All of us have been taught that software is “a series of instructions given to the computer,” and this is true. However, there is no field in which a set of instructions and the result of those instructions are so closely linked as they are in the field of software development. In other fields, people write instructions and then hand them off to others, often waiting a long time to see them carried out. But when we write code, there is nobody between us and the computer. The result is exactly what the instructions said to do, without question. The quality of the end result is dependent entirely upon the quality of the machine, the quality of our ideas, and the quality of our code.
Of these three factors, the quality of the code is the largest problem faced by software projects today. As a result, most of this book is focuses on improving code quality. I do touch on ideas and machines as well in a few places, but mostly the focus is on improving the structure and quality of the instructions that we are giving to the machine.
However, it’s important to remember that we are doing so purely because we desire a better result. Nothing in this book forgives a poor result—the entire reason that we focus on improving code is because improving the code is the most important problem we must solve in order to improve the result.
If any appliance in my house malfunctioned as often as my computer does, I would return it. Users (and sometimes even programmers) have become used the idea that “software just has bugs.” People seem to just accept that systems will bloat over time, becoming unmaintainable and unstable monstrosities that eventually have to be thrown away and re-written.

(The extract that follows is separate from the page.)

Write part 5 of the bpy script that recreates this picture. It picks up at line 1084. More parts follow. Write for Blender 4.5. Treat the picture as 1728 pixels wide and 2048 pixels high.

But none of this is inevitable. Instability, bloat, and various other code problems don’t arise out of some natural law of the universe that requires all software to suck.
Instead, they arise almost entirely out of complexity.
When we start off, our software systems are small and easy to maintain. But they all grow, in time. The average software system becomes large enough that no human being could hope to hold all of its code in their mind at once. This isn’t good or bad, it’s just a fact. Effective software systems are, as a whole, inherently complex. The only hope we have for working with these systems is to keep the individual pieces simple, so that when we look at those pieces, we can comprehend them. Programming, in essence, must become the act of reducing complexity to simplicity.
If individual developers don’t simplify the pieces of the code they work on, then those pieces become hard to understand. That makes them hard to debug, hard to modify, and hard to add features to. If too many pieces of the system become complex, the system as a whole can no longer be maintained. This is where nearly all the problems of modern software development arise from—individual developers adding complexity to the system instead of taking it away.
A good programmer should do everything in his power to make what he writes simple for other programmers to use and comprehend.
A lot of this book is about software design, the process of planning out the structure of your code.
Note
Whenever you see the word “design” in this book, it refers to software design, not visual design, user interface design, or some other sort of design.
There’s always some amount of design involved in software, even if it’s just a quick decision before your fingers hit the keyboard. On a team of programmers, every person is involved in design. The lead developer is in charge of designing the overall architecture of the entire program. The senior programmers are in charge of designing their own large areas. And the junior programmers are in charge of designing their parts of the program, even if they’re as simple as one part of one file. There is even a certain amount of design involved in writing a single line of code.
Everybody who writes software is a designer.
Every single person on a software team is responsible for making sure that their own code is well designed. Nobody who is writing code for a software project can ignore software design, at any level.
However, this does not mean that design is a democracy. You must not design by committee. The result will be an actively bad design—one which makes things more complex instead of simpler. Instead, all developers should have the authority to make good design decisions in their own areas. If they make poor or mediocre decisions, these should be overridden by a senior developer or the lead programmer, who should have veto power over the designers below them.[1] But otherwise, responsibility for the design of code should rest with the people who are actually working on it.
A designer should always be willing to listen to suggestions and feedback, because programmers are usually smart people who have good ideas. But after considering all the data, any given decision must be made by an individual, not by a group of people.
[1] If you are the one overriding a decision, attempt to educate the other programmer when you do it. Show how or why your decision is better than hers. If you do this, over time you will have to override that programmer less and less. Some programmers never learn, though—if after several months or years of such education a programmer continues to make numerous bad decisions, he should be removed from your team. However, most programmers are very clever people who pick things up rapidly, so this is rarely a concern.